[BEGIN]
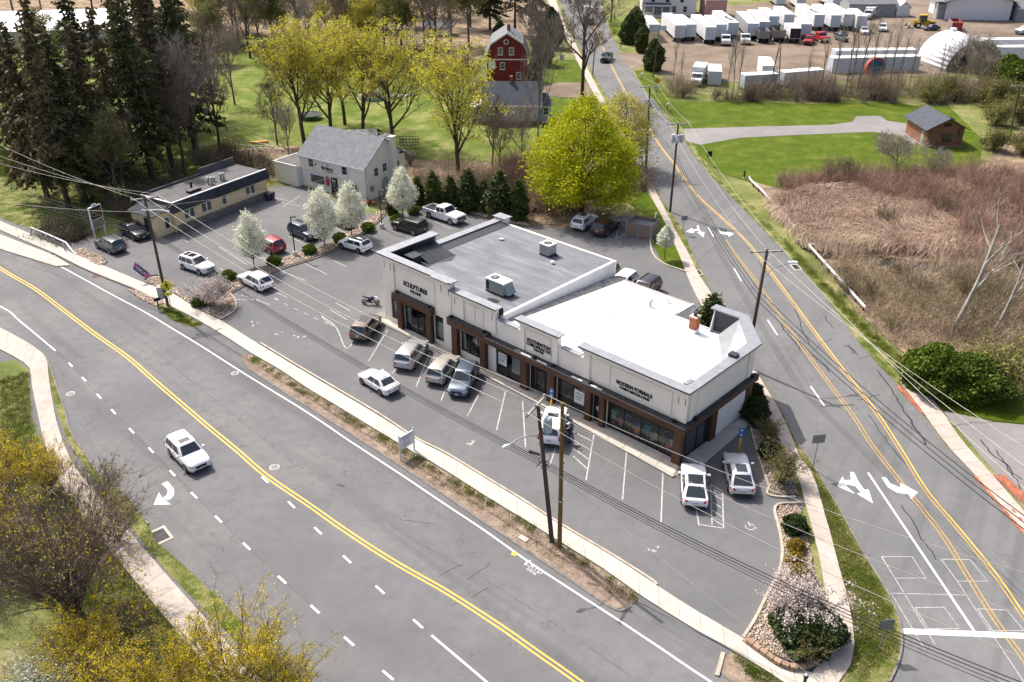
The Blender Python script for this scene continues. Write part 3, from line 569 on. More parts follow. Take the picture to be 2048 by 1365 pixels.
def glass_mat(name, tint=.5, rough=.03):
 t = NT(name); tr = t.node('ShaderNodeBsdfTransparent'); tr.inputs[0].default_value = (tint, tint * 1.02, tint * 1.02, 1)
 gl = t.node('ShaderNodeBsdfGlossy'); gl.inputs['Roughness'].default_value = rough; gl.inputs[0].default_value = (.8, .85, .9, 1)
 fr = t.node('ShaderNodeFresnel'); fr.inputs[0].default_value = 1.5; f = t.math('MULTIPLY_ADD', fr.outputs[0], .9, .02)
 ms = t.node('ShaderNodeMixShader'); t.l.new(f, ms.inputs[0]); t.l.new(tr.outputs[0], ms.inputs[1]); t.l.new(gl.outputs[0], ms.inputs[2])
 t.l.new(ms.outputs[0], t.n['Material Output'].inputs[0]); MATS[name] = t.m; return t.m
GLASS = glass_mat('shop_glass', .88)
DGLASS = mat('dark_glass', (.022, .027, .032), .06, 0, .15, .6, (.04, .045, .05), spec=.8)
def bx(name, x0, x1, y0, y1, z0, z1, m, parent, bevel=0): return MB().box(x0, x1, y0, y1, z0, z1).build(name, m, parent, bevel=bevel)

SH_A = R(-43.1); SH_C = Vector((12.5, 55.6, 0))
shop = thing('shop_building', 'long cream shop building with brown timber storefronts and a white flat roof', 'building', SH_C, SH_A)
SHM = Matrix.Translation(SH_C) @ Matrix.Rotation(SH_A, 4, 'Z'); SHI = SHM.inverted()
def sl2(px, py, z=0.0): return SHI @ at(px, py, z)
# front wall, section by section (piers and header above the glazing)
def wall(x0, x1, z1, name='front_wall', z0=3.2): bx(name, x0, x1, 0, .35, z0, z1, STUCCO, shop)
wall(-34.3, -24.6, 7.05); wall(-24.6, -19, 6.35); wall(-19, -16.1, 5.55); wall(-16.1, -11.9, 6.35); wall(-11.9, -9.2, 5.55); wall(-9.2, .6, 6.35)
for a, b in [(-34.3, -33.4), (-32.2, -31.45), (-27.85, -27.1), (-25.9, -24.3), (-24.3, -23.6), (-20.7, -19.1), (-16.06, -15.0), (-12.75, -11.95), (-8.7, -8.05), (-7.2, -6.62)]: bx('pier', a, b, .02, .33, 0, 3.2, STUCCO, shop)
for a, b, z in [(-33.4, -32.2, .6), (-27.1, -25.9, .6), (-23.6, -20.7, .7), (-31.45, -27.85, .16)]: bx('base_wall', a, b, .04, .3, 0, z, STUC2 if z > .3 else DARKM, shop)
# raised panels and pilasters on the parapet
for x0, x1, z0, z1 in [(-34.3, -32.6, 4.1, 7.05), (-26.4, -24.6, 4.1, 7.05), (-24.5, -23.0, 4.1, 6.35), (-20.3, -19.0, 4.1, 6.35), (-16.1, -15.6, 3.8, 6.35), (-12.4, -11.9, 3.8, 6.35), (-9.2, -8.5, 3.8, 6.35), (-.2, .68, 3.8, 6.35)]:
 bx('pilaster', x0, x1, -.10, -.002, z0, z1, STUC2, shop)
for x0, x1, z0, z1 in [(-32.1, -26.9, 4.15, 6.6), (-22.6, -21.6, 4.3, 5.9), (-21.5, -20.6, 4.3, 5.9), (-15.3, -12.7, 4.0, 5.95), (-7.9, -6.5, 3.95, 5.95), (-6.4, -.7, 3.95, 5.95)]:
 bx('raised_panel', x0, x1, -.045, -.002, z0, z1, STUCCO, shop)
for x in (-33.9, -33.0, -32.45, -25.9, -24.9, -24.1, -19.4, -.1, .5): bx('reveal_shadow', x - .02, x + .02, -.125, -.104, 5.9 if x < -24.6 else 5.3, 6.6 if x < -24.6 else 5.9, DARKM, shop)  # dark strips put the grooves' shadow lines into the colour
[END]
● **EXERCISE DETAILS**: Word for word, quote the lines above. Omit the pictures.

● **TASK SOLUTION**:
The Blender Python script for this scene continues. Write part 3, from line 569 on. More parts follow. Take the picture to be 2048 by 1365 pixels.
def glass_mat(name, tint=.5, rough=.03):
 t = NT(name); tr = t.node('ShaderNodeBsdfTransparent'); tr.inputs[0].default_value = (tint, tint * 1.02, tint * 1.02, 1)
 gl = t.node('ShaderNodeBsdfGlossy'); gl.inputs['Roughness'].default_value = rough; gl.inputs[0].default_value = (.8, .85, .9, 1)
 fr = t.node('ShaderNodeFresnel'); fr.inputs[0].default_value = 1.5; f = t.math('MULTIPLY_ADD', fr.outputs[0], .9, .02)
 ms = t.node('ShaderNodeMixShader'); t.l.new(f, ms.inputs[0]); t.l.new(tr.outputs[0], ms.inputs[1]); t.l.new(gl.outputs[0], ms.inputs[2])
 t.l.new(ms.outputs[0], t.n['Material Output'].inputs[0]); MATS[name] = t.m; return t.m
GLASS = glass_mat('shop_glass', .88)
DGLASS = mat('dark_glass', (.022, .027, .032), .06, 0, .15, .6, (.04, .045, .05), spec=.8)
def bx(name, x0, x1, y0, y1, z0, z1, m, parent, bevel=0): return MB().box(x0, x1, y0, y1, z0, z1).build(name, m, parent, bevel=bevel)

SH_A = R(-43.1); SH_C = Vector((12.5, 55.6, 0))
shop = thing('shop_building', 'long cream shop building with brown timber storefronts and a white flat roof', 'building', SH_C, SH_A)
SHM = Matrix.Translation(SH_C) @ Matrix.Rotation(SH_A, 4, 'Z'); SHI = SHM.inverted()
def sl2(px, py, z=0.0): return SHI @ at(px, py, z)
# front wall, section by section (piers and header above the glazing)
def wall(x0, x1, z1, name='front_wall', z0=3.2): bx(name, x0, x1, 0, .35, z0, z1, STUCCO, shop)
wall(-34.3, -24.6, 7.05); wall(-24.6, -19, 6.35); wall(-19, -16.1, 5.55); wall(-16.1, -11.9, 6.35); wall(-11.9, -9.2, 5.55); wall(-9.2, .6, 6.35)
for a, b in [(-34.3, -33.4), (-32.2, -31.45), (-27.85, -27.1), (-25.9, -24.3), (-24.3, -23.6), (-20.7, -19.1), (-16.06, -15.0), (-12.75, -11.95), (-8.7, -8.05), (-7.2, -6.62)]: bx('pier', a, b, .02, .33, 0, 3.2, STUCCO, shop)
for a, b, z in [(-33.4, -32.2, .6), (-27.1, -25.9, .6), (-23.6, -20.7, .7), (-31.45, -27.85, .16)]: bx('base_wall', a, b, .04, .3, 0, z, STUC2 if z > .3 else DARKM, shop)
# raised panels and pilasters on the parapet
for x0, x1, z0, z1 in [(-34.3, -32.6, 4.1, 7.05), (-26.4, -24.6, 4.1, 7.05), (-24.5, -23.0, 4.1, 6.35), (-20.3, -19.0, 4.1, 6.35), (-16.1, -15.6, 3.8, 6.35), (-12.4, -11.9, 3.8, 6.35), (-9.2, -8.5, 3.8, 6.35), (-.2, .68, 3.8, 6.35)]:
 bx('pilaster', x0, x1, -.10, -.002, z0, z1, STUC2, shop)
for x0, x1, z0, z1 in [(-32.1, -26.9, 4.15, 6.6), (-22.6, -21.6, 4.3, 5.9), (-21.5, -20.6, 4.3, 5.9), (-15.3, -12.7, 4.0, 5.95), (-7.9, -6.5, 3.95, 5.95), (-6.4, -.7, 3.95, 5.95)]:
 bx('raised_panel', x0, x1, -.045, -.002, z0, z1, STUCCO, shop)
for x in (-33.9, -33.0, -32.45, -25.9, -24.9, -24.1, -19.4, -.1, .5): bx('reveal_shadow', x - .02, x + .02, -.125, -.104, 5.9 if x < -24.6 else 5.3, 6.6 if x < -24.6 else 5.9, DARKM, shop)  # dark strips put the grooves' shadow lines into the colour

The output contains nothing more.